世界中の金融機関を経営破綻の淵に追い込むほど、なぜ、サブプライム関連の証券化商品は暴落し続けているのか。どうして、証券化商品市場には買い手が現れないのか。市場が備え持つはずの底値発見機能や価格形成機能が、不全のままなのはなぜなのか。著書『「質の時代」のシステム改革』(岩波書店)で、「市場の質理論」を展開した矢野誠・京都大学教授(兼,慶應義塾大学客員教授)に聞いた。
矢野誠京都大学教授(兼、慶應義塾大学客員教授) |
―「現代経済の健全な発展には、高質な市場が不可欠だ」という「市場の質理論」からすれば、今回の世界的金融危機は、市場の質の低さが原因なのか。
そう思う。「玉石混淆の宝石袋」が出回っているような市場は、質が高いとは言えない。良いものも悪いものが入り混じり、区別して取引できない市場では、正確な商品評価はできなから、適正価格も形成されない。
―「玉石混淆の宝石袋」とは何か。
サブプライム関連の証券化商品市場のことだ。今回の真の問題は、サブプライムローンという危険性の高い資産と、より安全な住宅ローン(例えばプライムローン)が一束にされて証券化されたことにある。
―危険性の高い資産と安全な資産を組み合わせるのは、リスク分散のために有効ではないか。
その通り、有効だ。その有効性に、誰も疑いを持たなかった。それが、大変な問題を引き起こした。

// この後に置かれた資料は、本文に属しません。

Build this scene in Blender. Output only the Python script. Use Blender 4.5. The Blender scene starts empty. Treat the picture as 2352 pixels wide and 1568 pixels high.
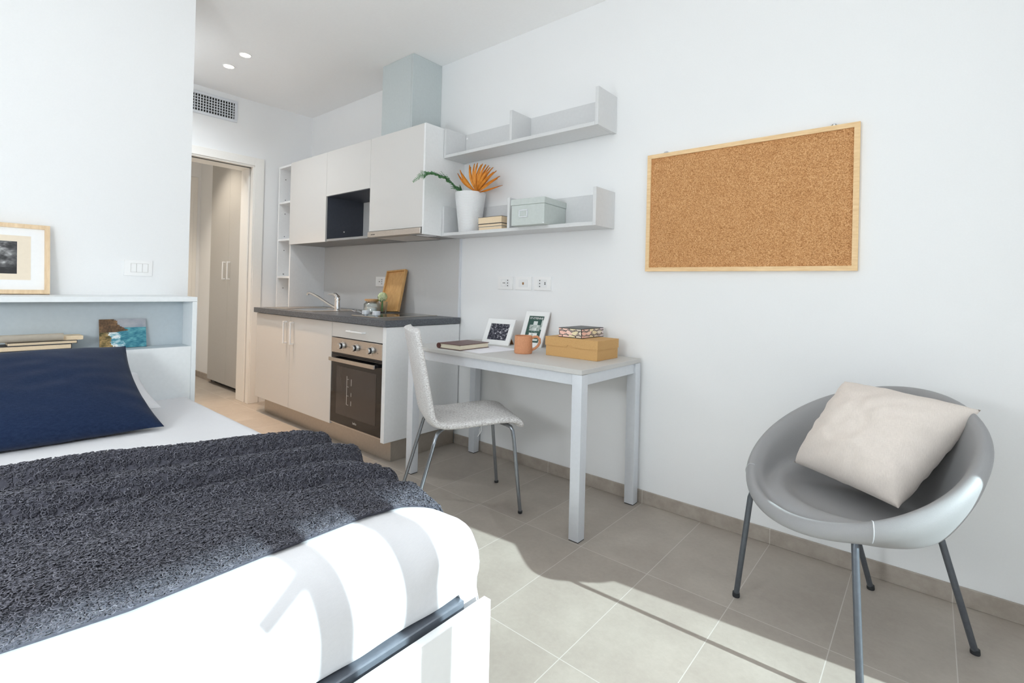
import bpy, bmesh, math, random
import numpy as np
from mathutils import Vector, Matrix, noise
random.seed(7)
SC = bpy.context.scene
COL = SC.collection
R = math.radians

# Places are written (x, d, z): x runs along the right-hand wall towards the window,
# d is the distance out from that wall, z is up.  World y = -d.

# ------------------------------------------------------------------ materials
def lin(c):
    return tuple(((v/255.0)/12.92 if v/255.0 <= .04045 else ((v/255.0+.055)/1.055)**2.4) for v in c)

class NT:
    def __init__(s, name):
        s.m = bpy.data.materials.new(name); s.m.use_nodes = True
        s.t = s.m.node_tree; s.b = s.t.nodes['Principled BSDF']
    def n(s, typ, **kw):
        nd = s.t.nodes.new(typ)
        for k, v in kw.items():
            if k.startswith('i_'): nd.inputs[k[2:].replace('_', ' ')].default_value = v
            else: setattr(nd, k, v)
        return nd
    def l(s, a, b): s.t.links.new(a, b)
    def set(s, **kw):
        for k, v in kw.items(): s.b.inputs[k.replace('_', ' ')].default_value = v
    def bump(s, h, strength=.2, dist=.002):
        b = s.n('ShaderNodeBump'); b.inputs['Strength'].default_value = strength
        b.inputs['Distance'].default_value = dist
        s.l(h, b.inputs['Height']); s.l(b.outputs['Normal'], s.b.inputs['Normal']); return b
    def coord(s, scale=(1, 1, 1), rot=(0, 0, 0)):
        c = s.n('ShaderNodeTexCoord'); m = s.n('ShaderNodeMapping')
        m.inputs['Scale'].default_value = scale; m.inputs['Rotation'].default_value = rot
        s.l(c.outputs['Object'], m.inputs['Vector']); return m.outputs['Vector']
    def noise(s, vec, scale, detail=3, rough=.5):
        n = s.n('ShaderNodeTexNoise'); n.inputs['Scale'].default_value = scale
        n.inputs['Detail'].default_value = detail; n.inputs['Roughness'].default_value = rough
        if vec is not None: s.l(vec, n.inputs['Vector'])
        return n.outputs['Fac']
    def ramp(s, fac, stops):
        r = s.n('ShaderNodeValToRGB'); el = r.color_ramp.elements
        while len(el) < len(stops): el.new(.5)
        for e, (p, c) in zip(el, stops):
            e.position = p; e.color = (*lin(c), 1)
        s.l(fac, r.inputs['Fac']); return r.outputs['Color']
    def math(s, op, a, b=None, c=None):
        m = s.n('ShaderNodeMath', operation=op)
        for i, v in enumerate((a, b, c)):
            if v is None: continue
            if isinstance(v, (int, float)): m.inputs[i].default_value = v
            else: s.l(v, m.inputs[i])
        return m.outputs[0]

def plain(name, rgb, rough=.5, metal=0, spec=.5, nz=None, bump=0, nscale=60, vary=6, coat=0):
    t = NT(name); t.set(Roughness=rough, Metallic=metal, Specular_IOR_Level=spec, Coat_Weight=coat)
    v = t.coord()
    f = t.noise(v, nscale, 4, .6)
    lo = tuple(max(0, c-vary) for c in rgb); hi = tuple(min(255, c+vary) for c in rgb)
    t.l(t.ramp(f, [(.3, lo), (.7, hi)]), t.b.inputs['Base Color'])
    if bump: t.bump(f, bump, .001)
    return t.m

def wood(name, dark, light, scale=(3, 40, 40), rough=.5):
    t = NT(name); t.set(Roughness=rough)
    v = t.coord(scale)
    f = t.noise(v, 2.2, 6, .62)
    t.l(t.ramp(f, [(.28, dark), (.5, tuple((a+b)//2 for a, b in zip(dark, light))), (.72, light)]), t.b.inputs['Base Color'])
    t.bump(f, .06, .001); return t.m

def emis(name, rgb, strength):
    t = NT(name); t.set(Emission_Color=(*rgb, 1), Emission_Strength=strength, Base_Color=(.9, .9, .9, 1)); return t.m

def glass(name, tint=(1, 1, 1)):
    """thin-walled clear glass: mostly see-through, mirror-like at grazing angles"""
    t = NT(name); tr = t.n('ShaderNodeBsdfTransparent'); gl = t.n('ShaderNodeBsdfGlossy'); mx = t.n('ShaderNodeMixShader'); fr = t.n('ShaderNodeFresnel')
    tr.inputs['Color'].default_value = (*tint, 1); gl.inputs['Roughness'].default_value = .03; fr.inputs['IOR'].default_value = 1.5
    f = t.math('ADD', t.math('MULTIPLY', fr.outputs[0], .55), .02)
    t.l(f, mx.inputs[0]); t.l(tr.outputs[0], mx.inputs[1]); t.l(gl.outputs[0], mx.inputs[2])
    t.l(mx.outputs[0], t.t.nodes['Material Output'].inputs['Surface']); return t.m

def painted(name, rough=.6, spec=.4):
    t = NT(name); a = t.n('ShaderNodeVertexColor'); a.layer_name = 'Col'
    t.l(a.outputs['Color'], t.b.inputs['Base Color']); t.set(Roughness=rough, Specular_IOR_Level=spec); return t.m

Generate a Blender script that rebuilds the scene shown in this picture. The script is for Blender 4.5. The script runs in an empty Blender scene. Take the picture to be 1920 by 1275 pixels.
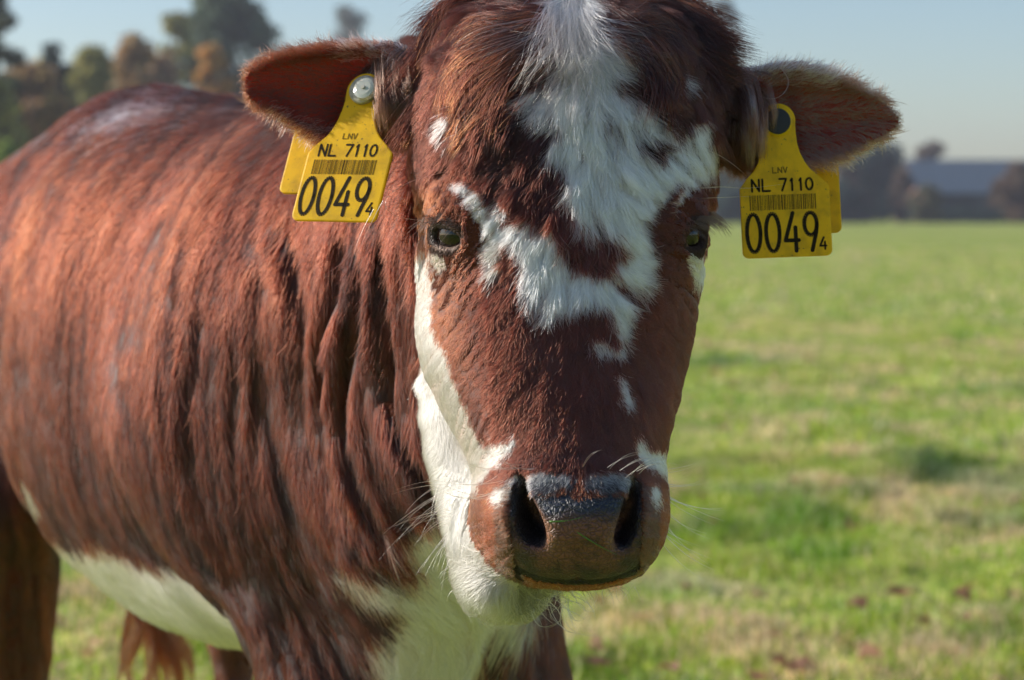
import bpy, math, random
import numpy as np
from mathutils import Vector, kdtree
import openvdb as vdb

rng = np.random.default_rng(7)
random.seed(7)
scn = bpy.context.scene

# ------------------------------------------------------------------ camera
H = 1.0                                   # eye height of the camera above the ground
LENS = 68.0
FPX = 1920 * LENS / 36.0
PITCH = math.atan((637.5 - 392) / FPX)    # slightly down
FOCUS = 1.262
cam_d = bpy.data.cameras.new('camera')
cam = bpy.data.objects.new('camera', cam_d)
scn.collection.objects.link(cam)
cam.location = (0, 0, H)
cam.rotation_euler = (math.pi / 2 - PITCH, 0, 0)
cam_d.lens = LENS
cam_d.sensor_width = 36.0
cam_d.clip_start = 0.05
cam_d.clip_end = 3000
cam_d.dof.use_dof = True
cam_d.dof.focus_distance = FOCUS
cam_d.dof.aperture_fstop = 7.5
scn.camera = cam

# ------------------------------------------------------------------ light
SUN_AZ = (-0.97, 0.15)                    # horizontal direction towards the sun
SUN_EL = math.radians(26)
world = bpy.data.worlds.new('World')
scn.world = world
world.use_nodes = True
nt = world.node_tree
nt.nodes.clear()
wo = nt.nodes.new('ShaderNodeOutputWorld')
bg = nt.nodes.new('ShaderNodeBackground')
sky = nt.nodes.new('ShaderNodeTexSky')
sky.sky_type = 'NISHITA'
sky.sun_disc = False
sky.sun_elevation = SUN_EL
sky.sun_rotation = math.atan2(SUN_AZ[0], SUN_AZ[1])
sky.air_density = 1.0
sky.dust_density = 0.9
sky.ozone_density = 2.5
bg.inputs['Strength'].default_value = 0.103
nt.links.new(sky.outputs[0], bg.inputs[0])
nt.links.new(bg.outputs[0], wo.inputs[0])
sun_d = bpy.data.lights.new('sun', 'SUN')
sun_d.energy = 4.0
sun_d.angle = math.radians(0.55)
sun_d.color = (1.0, 0.94, 0.85)
sun = bpy.data.objects.new('sun', sun_d)
scn.collection.objects.link(sun)
sdir = Vector((SUN_AZ[0], SUN_AZ[1], 0)).normalized() * math.cos(SUN_EL) + Vector((0, 0, math.sin(SUN_EL)))
sun.rotation_euler = sdir.to_track_quat('Z', 'Y').to_euler()
sun.location = (-5, 2, 6)
scn.view_settings.view_transform = 'Standard'
scn.view_settings.look = 'None'
scn.view_settings.gamma = 1.0
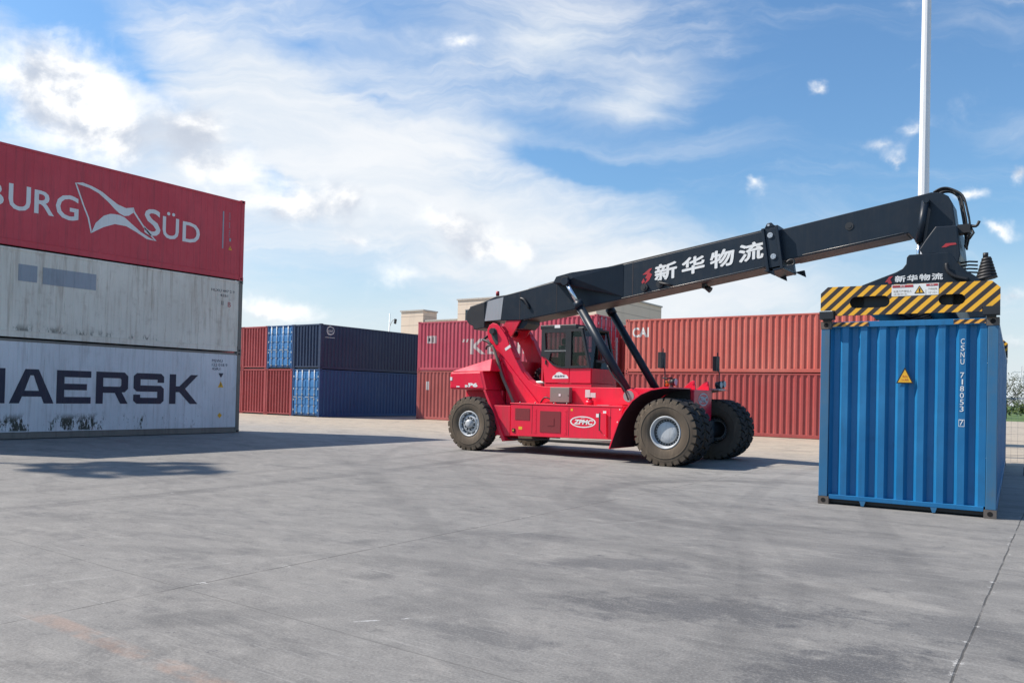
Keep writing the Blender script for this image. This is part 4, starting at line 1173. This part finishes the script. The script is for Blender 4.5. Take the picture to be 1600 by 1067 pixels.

一束にされて証券化された商品は、さらにさまざまに組み合わされ、もう一度証券化された。それが、三次、四次と繰り返し証券化された。せっかく分けたものを再び束ね、それを繰り返したら、結局はもとのサブプライムローンのリスクがすべての証券化商品に入り込んでしまう。
―それが、「玉石混淆の宝石袋」か。
そうだ。全証券化商品にリスクが相関する、と表現してもいい。その上、クレジット・デフォルト・スワップ(CDS)と呼ばれる証券化商品の貸し倒れ保険まで大量に販売され、リスクの所在はいっそう見えなくなった。